--- START ---

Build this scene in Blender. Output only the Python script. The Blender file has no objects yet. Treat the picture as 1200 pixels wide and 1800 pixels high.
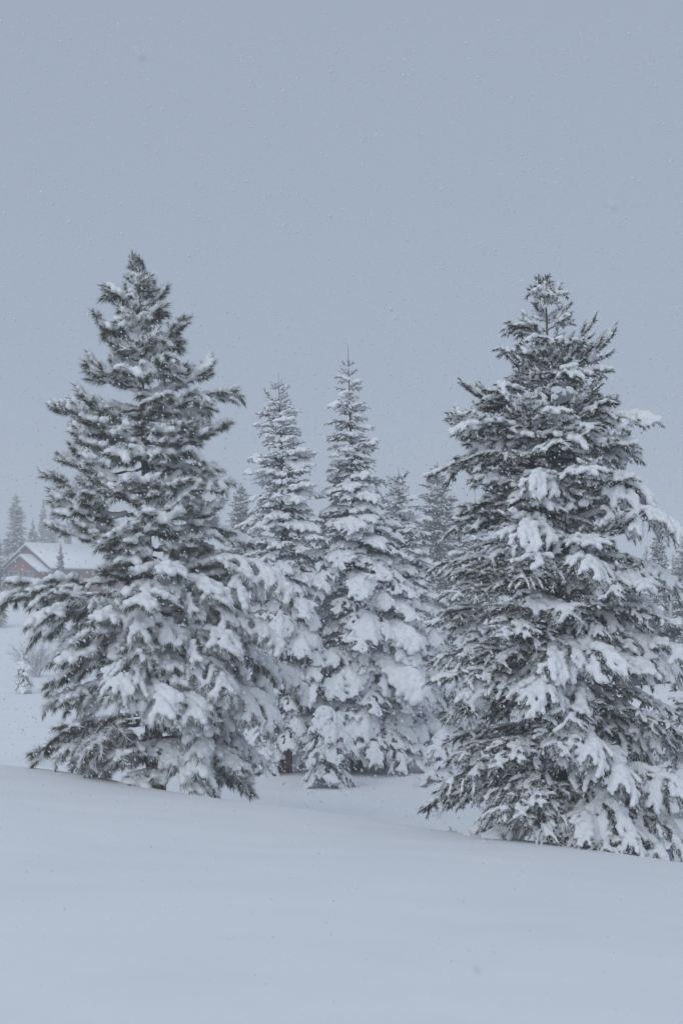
import bpy, math, random
import numpy as np
from mathutils import Vector, Matrix

SC = bpy.context.scene
C = SC.collection
R = math.radians
rng = np.random.default_rng(7)
random.seed(7)

# ------------------------------------------------------------------ camera
EYE = 1.7
cam = bpy.data.objects.new('camera', bpy.data.cameras.new('camera'))
C.objects.link(cam)
TH = math.atan(150 / 2500)
cam.location = (0, 0, EYE)
cam.rotation_euler = (math.pi / 2 + TH, 0, 0)
cam.data.lens = 50
cam.data.sensor_width = 36
cam.data.sensor_fit = 'AUTO'
cam.data.clip_start = 0.1
cam.data.clip_end = 4000
cam.data.dof.use_dof = True
cam.data.dof.focus_distance = 22
cam.data.dof.aperture_fstop = 4.0
SC.camera = cam

# ------------------------------------------------------------------ world: overcast, snowing
w = bpy.data.worlds.new('World'); SC.world = w; w.use_nodes = True
nt = w.node_tree; nt.nodes.clear()
out = nt.nodes.new('ShaderNodeOutputWorld'); bg = nt.nodes.new('ShaderNodeBackground')
sky = nt.nodes.new('ShaderNodeTexSky'); sky.sky_type = 'NISHITA'; sky.sun_disc = False
SUN_EL, SUN_AZ = R(36), R(203)
sky.sun_elevation = SUN_EL; sky.sun_rotation = SUN_AZ
mix = nt.nodes.new('ShaderNodeMixRGB'); mix.inputs[0].default_value = 0.93
mix.inputs[2].default_value = (3.60, 4.20, 5.16, 1)       # even cloud deck
nt.links.new(sky.outputs[0], mix.inputs[1]); nt.links.new(mix.outputs[0], bg.inputs[0])
bg.inputs[1].default_value = 0.1
nt.links.new(bg.outputs[0], out.inputs[0])

sun = bpy.data.objects.new('sun', bpy.data.lights.new('sun', 'SUN')); C.objects.link(sun)
sun.data.energy = 1.25; sun.data.angle = R(60); sun.data.color = (0.92, 0.95, 1.0)
_s = Vector((math.sin(SUN_AZ) * math.cos(SUN_EL), math.cos(SUN_AZ) * math.cos(SUN_EL), math.sin(SUN_EL)))
sun.rotation_euler = _s.to_track_quat('Z', 'Y').to_euler()

SC.view_settings.view_transform = 'Standard'; SC.view_settings.look = 'None'
SC.view_settings.gamma = 1; SC.view_settings.exposure = 0.0
SC.view_settings.use_curve_mapping = False
SC.cycles.max_bounces = 6; SC.cycles.diffuse_bounces = 4; SC.cycles.glossy_bounces = 2
SC.cycles.volume_bounces = 1; SC.cycles.transparent_max_bounces = 8

# ------------------------------------------------------------------ helpers
def world(px, py, D):
    """point at depth D (along +Y) seen at photograph pixel px, py"""
    u = (px - 600) / 2500; v = (900 - py) / 2500
    d = np.array([u, math.cos(TH) - v * math.sin(TH), math.sin(TH) + v * math.cos(TH)])
    return d * (D / d[1]) + np.array([0, 0, EYE])

def sst(a, b, x):
    t = np.clip((np.asarray(x, float) - a) / (b - a), 0, 1)
    return t * t * (3 - 2 * t)

def ground_z(X, Y):
    X = np.asarray(X, float); Y = np.asarray(Y, float)
    xc = np.clip(X, -14, 14)
    yc = 18.5 - 0.54 * xc
    zc = -1.09 - 0.065 * xc
    t = np.maximum(Y / yc, 0)
    zn = zc * np.minimum(t, 1) ** 1.3
    s = Y - yc
    dip = sst(28, 48, Y) * sst(2, 11, X) * 2.7
    hill = sst(62, 150, Y) * sst(-2, -20, X) * 3.4
    zf = -1.95 - dip + hill
    f = sst(-0.3, 3.4, s)
    zl = zc - 0.09 * np.maximum(s, 0)
    z = np.where(s < -0.3, zn, (1 - f) * np.where(s < 0, zn, zl) + f * zf)
    z = z + 0.035 * np.sin(X * 0.55 + 1.3 + 0.3 * Y) * np.cos(Y * 0.42 - 0.3 * X) + 0.02 * np.sin(X * 1.3 - Y * 0.9)
    z = z + 0.10 * np.sin(X * .21 + .4) * np.cos(Y * .17 + 2) * sst(22, 40, Y)
    return z

def gz(x, y): return float(ground_z(x, y))

def props(o, label=None, cat=None, group=None, kind=None):
    if label: o['label'] = label
    if cat: o['category'] = cat
    if group: o['group'] = group
    if kind: o['kind'] = kind
    return o

def link(name, me, parent=None, loc=None):
    o = bpy.data.objects.new(name, me); C.objects.link(o)
    if parent is not None: o.parent = parent
    if loc is not None: o.location = loc
    return o

def empty(name, loc, label, cat, group=None):
    o = bpy.data.objects.new(name, None); C.objects.link(o); o.location = loc
    o.empty_display_size = 0.3
    return props(o, label, cat, group)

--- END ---

• [YOUR GOAL]: Set down the complete material exactly, but do not include the images.

• [CORRECT RESULT]:
Build this scene in Blender. Output only the Python script. The Blender file has no objects yet. Treat the picture as 1200 pixels wide and 1800 pixels high.
import bpy, math, random
import numpy as np
from mathutils import Vector, Matrix

SC = bpy.context.scene
C = SC.collection
R = math.radians
rng = np.random.default_rng(7)
random.seed(7)

# ------------------------------------------------------------------ camera
EYE = 1.7
cam = bpy.data.objects.new('camera', bpy.data.cameras.new('camera'))
C.objects.link(cam)
TH = math.atan(150 / 2500)
cam.location = (0, 0, EYE)
cam.rotation_euler = (math.pi / 2 + TH, 0, 0)
cam.data.lens = 50
cam.data.sensor_width = 36
cam.data.sensor_fit = 'AUTO'
cam.data.clip_start = 0.1
cam.data.clip_end = 4000
cam.data.dof.use_dof = True
cam.data.dof.focus_distance = 22
cam.data.dof.aperture_fstop = 4.0
SC.camera = cam

# ------------------------------------------------------------------ world: overcast, snowing
w = bpy.data.worlds.new('World'); SC.world = w; w.use_nodes = True
nt = w.node_tree; nt.nodes.clear()
out = nt.nodes.new('ShaderNodeOutputWorld'); bg = nt.nodes.new('ShaderNodeBackground')
sky = nt.nodes.new('ShaderNodeTexSky'); sky.sky_type = 'NISHITA'; sky.sun_disc = False
SUN_EL, SUN_AZ = R(36), R(203)
sky.sun_elevation = SUN_EL; sky.sun_rotation = SUN_AZ
mix = nt.nodes.new('ShaderNodeMixRGB'); mix.inputs[0].default_value = 0.93
mix.inputs[2].default_value = (3.60, 4.20, 5.16, 1)       # even cloud deck
nt.links.new(sky.outputs[0], mix.inputs[1]); nt.links.new(mix.outputs[0], bg.inputs[0])
bg.inputs[1].default_value = 0.1
nt.links.new(bg.outputs[0], out.inputs[0])

sun = bpy.data.objects.new('sun', bpy.data.lights.new('sun', 'SUN')); C.objects.link(sun)
sun.data.energy = 1.25; sun.data.angle = R(60); sun.data.color = (0.92, 0.95, 1.0)
_s = Vector((math.sin(SUN_AZ) * math.cos(SUN_EL), math.cos(SUN_AZ) * math.cos(SUN_EL), math.sin(SUN_EL)))
sun.rotation_euler = _s.to_track_quat('Z', 'Y').to_euler()

SC.view_settings.view_transform = 'Standard'; SC.view_settings.look = 'None'
SC.view_settings.gamma = 1; SC.view_settings.exposure = 0.0
SC.view_settings.use_curve_mapping = False
SC.cycles.max_bounces = 6; SC.cycles.diffuse_bounces = 4; SC.cycles.glossy_bounces = 2
SC.cycles.volume_bounces = 1; SC.cycles.transparent_max_bounces = 8

# ------------------------------------------------------------------ helpers
def world(px, py, D):
    """point at depth D (along +Y) seen at photograph pixel px, py"""
    u = (px - 600) / 2500; v = (900 - py) / 2500
    d = np.array([u, math.cos(TH) - v * math.sin(TH), math.sin(TH) + v * math.cos(TH)])
    return d * (D / d[1]) + np.array([0, 0, EYE])

def sst(a, b, x):
    t = np.clip((np.asarray(x, float) - a) / (b - a), 0, 1)
    return t * t * (3 - 2 * t)

def ground_z(X, Y):
    X = np.asarray(X, float); Y = np.asarray(Y, float)
    xc = np.clip(X, -14, 14)
    yc = 18.5 - 0.54 * xc
    zc = -1.09 - 0.065 * xc
    t = np.maximum(Y / yc, 0)
    zn = zc * np.minimum(t, 1) ** 1.3
    s = Y - yc
    dip = sst(28, 48, Y) * sst(2, 11, X) * 2.7
    hill = sst(62, 150, Y) * sst(-2, -20, X) * 3.4
    zf = -1.95 - dip + hill
    f = sst(-0.3, 3.4, s)
    zl = zc - 0.09 * np.maximum(s, 0)
    z = np.where(s < -0.3, zn, (1 - f) * np.where(s < 0, zn, zl) + f * zf)
    z = z + 0.035 * np.sin(X * 0.55 + 1.3 + 0.3 * Y) * np.cos(Y * 0.42 - 0.3 * X) + 0.02 * np.sin(X * 1.3 - Y * 0.9)
    z = z + 0.10 * np.sin(X * .21 + .4) * np.cos(Y * .17 + 2) * sst(22, 40, Y)
    return z

def gz(x, y): return float(ground_z(x, y))

def props(o, label=None, cat=None, group=None, kind=None):
    if label: o['label'] = label
    if cat: o['category'] = cat
    if group: o['group'] = group
    if kind: o['kind'] = kind
    return o

def link(name, me, parent=None, loc=None):
    o = bpy.data.objects.new(name, me); C.objects.link(o)
    if parent is not None: o.parent = parent
    if loc is not None: o.location = loc
    return o

def empty(name, loc, label, cat, group=None):
    o = bpy.data.objects.new(name, None); C.objects.link(o); o.location = loc
    o.empty_display_size = 0.3
    return props(o, label, cat, group)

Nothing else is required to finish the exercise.